This is one of those horrible situations where I don’t know what to do for the best. I wrote last week about a reset but nothing ever came of it. As per usual, we kinda just got on with our lives together but apart. Nothing has improved, nothing has got worse either.
We went away last weekend for my Mum’s birthday. There was no arguing, no falling out, no disagreements. Maybe we were all on our best behaviour because of the occasion. I’ve come home and things are not any better. We still have not talked about our problems. We have still not discussed the issues which beset our relationship. We are still not a cohesive unit and perhaps never will be again. Stuck, trapped, settling, I have used all these words and more to describe this relationship. It’s a tough situation to be in at my age.
One of the major issues which prevented me from moving on was the financial implications of moving out. I think that if I could wave a magic wand and fix all of our financial issues I would be in a better place to move on. The irony is that we would probably be in a better place in our relationship. I use relationship in the loosest possible terms. There’s no intimacy here. We don’t have any. We share a bed but its for sleep, and sleep only.
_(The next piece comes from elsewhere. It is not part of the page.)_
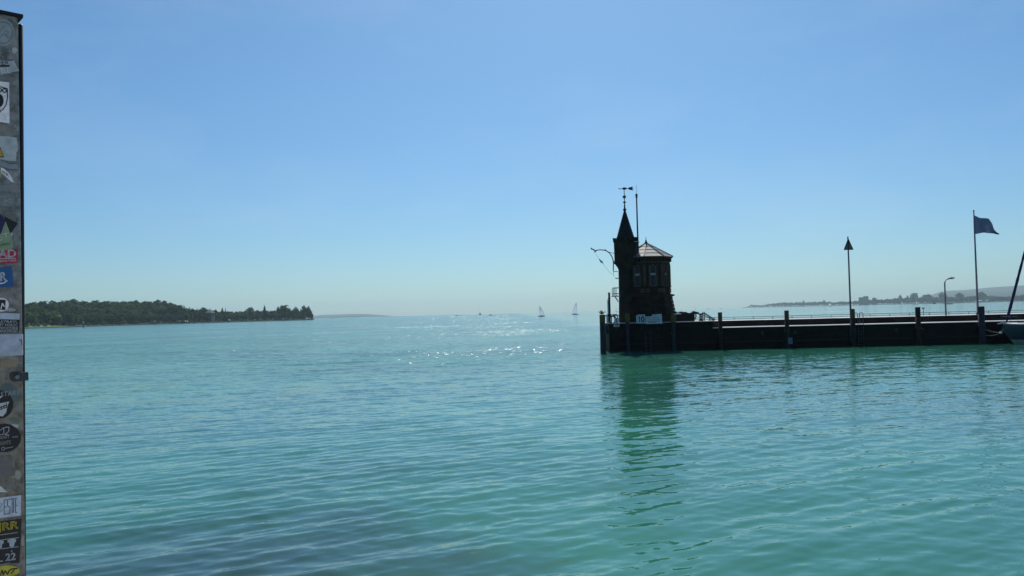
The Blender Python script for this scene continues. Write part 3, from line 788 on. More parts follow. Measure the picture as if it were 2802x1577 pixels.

Last week when I wrote reset I was desperate for somewhere to go. This house we are in feels like a millstone around our necks. It needs so much work doing to it before it would sell as a ‘proper home’ and we do not have the money to do the things we need to do. The other issue was where would I go? Recent changes to the rules around tenants mean that I wouldn’t easily be able to evict my tenant out of my old house so I could move back in. This would leave me living in a rental, paying far more than I would have to if I was back in my old house.
Yesterday I got a message from my tenant to say that they are vacating early next year. Does everything happen for a reason? I would normally, immediately, start looking for a new tenant, but on this occasion I have not. Maybe I am destined to move back in there. It would be easy. They are leaving so I do not have to go through a difficult eviction process. My house will be empty. Should I move back in? Tough choices coming up.
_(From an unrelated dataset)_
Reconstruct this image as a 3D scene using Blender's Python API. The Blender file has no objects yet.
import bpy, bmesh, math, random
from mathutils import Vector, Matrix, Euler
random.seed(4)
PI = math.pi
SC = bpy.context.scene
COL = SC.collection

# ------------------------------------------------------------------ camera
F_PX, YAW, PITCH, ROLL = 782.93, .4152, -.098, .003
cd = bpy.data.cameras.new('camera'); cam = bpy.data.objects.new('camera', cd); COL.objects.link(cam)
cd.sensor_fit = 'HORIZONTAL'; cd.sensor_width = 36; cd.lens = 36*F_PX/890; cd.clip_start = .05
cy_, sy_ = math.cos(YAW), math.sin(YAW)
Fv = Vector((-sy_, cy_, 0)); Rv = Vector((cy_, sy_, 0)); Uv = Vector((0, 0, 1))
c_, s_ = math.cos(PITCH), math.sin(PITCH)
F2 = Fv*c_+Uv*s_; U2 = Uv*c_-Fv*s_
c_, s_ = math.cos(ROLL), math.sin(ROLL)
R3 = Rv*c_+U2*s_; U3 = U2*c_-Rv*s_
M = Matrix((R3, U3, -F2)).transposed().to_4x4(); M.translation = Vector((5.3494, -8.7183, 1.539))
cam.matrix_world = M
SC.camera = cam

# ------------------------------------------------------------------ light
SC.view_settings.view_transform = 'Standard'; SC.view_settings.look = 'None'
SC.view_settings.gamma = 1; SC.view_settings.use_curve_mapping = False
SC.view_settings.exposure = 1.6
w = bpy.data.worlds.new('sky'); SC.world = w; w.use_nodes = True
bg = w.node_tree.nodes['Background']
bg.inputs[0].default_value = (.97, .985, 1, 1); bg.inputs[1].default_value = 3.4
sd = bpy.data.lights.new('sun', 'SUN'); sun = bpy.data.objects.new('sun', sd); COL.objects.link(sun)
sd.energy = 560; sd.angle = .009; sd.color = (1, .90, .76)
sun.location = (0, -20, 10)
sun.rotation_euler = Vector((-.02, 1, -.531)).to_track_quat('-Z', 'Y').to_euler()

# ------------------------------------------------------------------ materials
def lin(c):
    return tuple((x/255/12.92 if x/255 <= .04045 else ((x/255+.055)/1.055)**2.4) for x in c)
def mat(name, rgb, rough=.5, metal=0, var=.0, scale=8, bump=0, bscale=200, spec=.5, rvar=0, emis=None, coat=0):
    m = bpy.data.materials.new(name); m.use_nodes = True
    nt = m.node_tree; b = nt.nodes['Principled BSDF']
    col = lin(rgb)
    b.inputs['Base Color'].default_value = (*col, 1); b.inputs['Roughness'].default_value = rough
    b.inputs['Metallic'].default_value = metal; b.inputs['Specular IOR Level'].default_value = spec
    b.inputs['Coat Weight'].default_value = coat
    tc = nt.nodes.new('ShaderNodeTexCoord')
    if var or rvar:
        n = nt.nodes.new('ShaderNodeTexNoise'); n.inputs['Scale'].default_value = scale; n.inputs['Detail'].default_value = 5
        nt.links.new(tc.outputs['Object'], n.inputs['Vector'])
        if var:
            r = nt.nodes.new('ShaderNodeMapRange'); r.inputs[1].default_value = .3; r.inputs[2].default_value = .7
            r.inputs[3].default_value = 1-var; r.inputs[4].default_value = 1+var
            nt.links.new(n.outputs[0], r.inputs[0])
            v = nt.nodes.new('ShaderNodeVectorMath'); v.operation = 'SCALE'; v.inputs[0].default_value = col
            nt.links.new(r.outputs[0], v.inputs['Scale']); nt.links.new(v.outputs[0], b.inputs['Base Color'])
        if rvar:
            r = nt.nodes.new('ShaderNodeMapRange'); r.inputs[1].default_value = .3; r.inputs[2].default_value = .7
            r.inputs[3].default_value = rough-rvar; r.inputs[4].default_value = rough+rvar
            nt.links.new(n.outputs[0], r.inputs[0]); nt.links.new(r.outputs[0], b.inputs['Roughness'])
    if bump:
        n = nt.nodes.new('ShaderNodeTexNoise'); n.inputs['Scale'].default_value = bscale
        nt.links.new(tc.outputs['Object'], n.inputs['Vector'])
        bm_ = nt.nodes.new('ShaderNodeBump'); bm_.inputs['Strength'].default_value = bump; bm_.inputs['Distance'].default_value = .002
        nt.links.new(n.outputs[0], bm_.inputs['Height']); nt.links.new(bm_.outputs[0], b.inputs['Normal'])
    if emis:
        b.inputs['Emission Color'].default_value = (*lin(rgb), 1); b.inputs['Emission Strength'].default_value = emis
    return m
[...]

I’m meeting Terry on Wednesday and I need to talk this through. I also need to go through the financial situation and see if I can manage with the situation I will find myself in. As mush I as I would love to have the boys on a 50/50 basis, I probably can’t do that due to my work. So I will likely end up paying maintenance for them for the rest of my working life. The good news on that front is that soon I will not have to pay for Tom any longer.
I really don’t know what to do for the best. Before anything I need to sit down with her and talk about it. Can we pull victory from the jaws of defeat or do I need to accept the reality of the situation and admit that it’s over.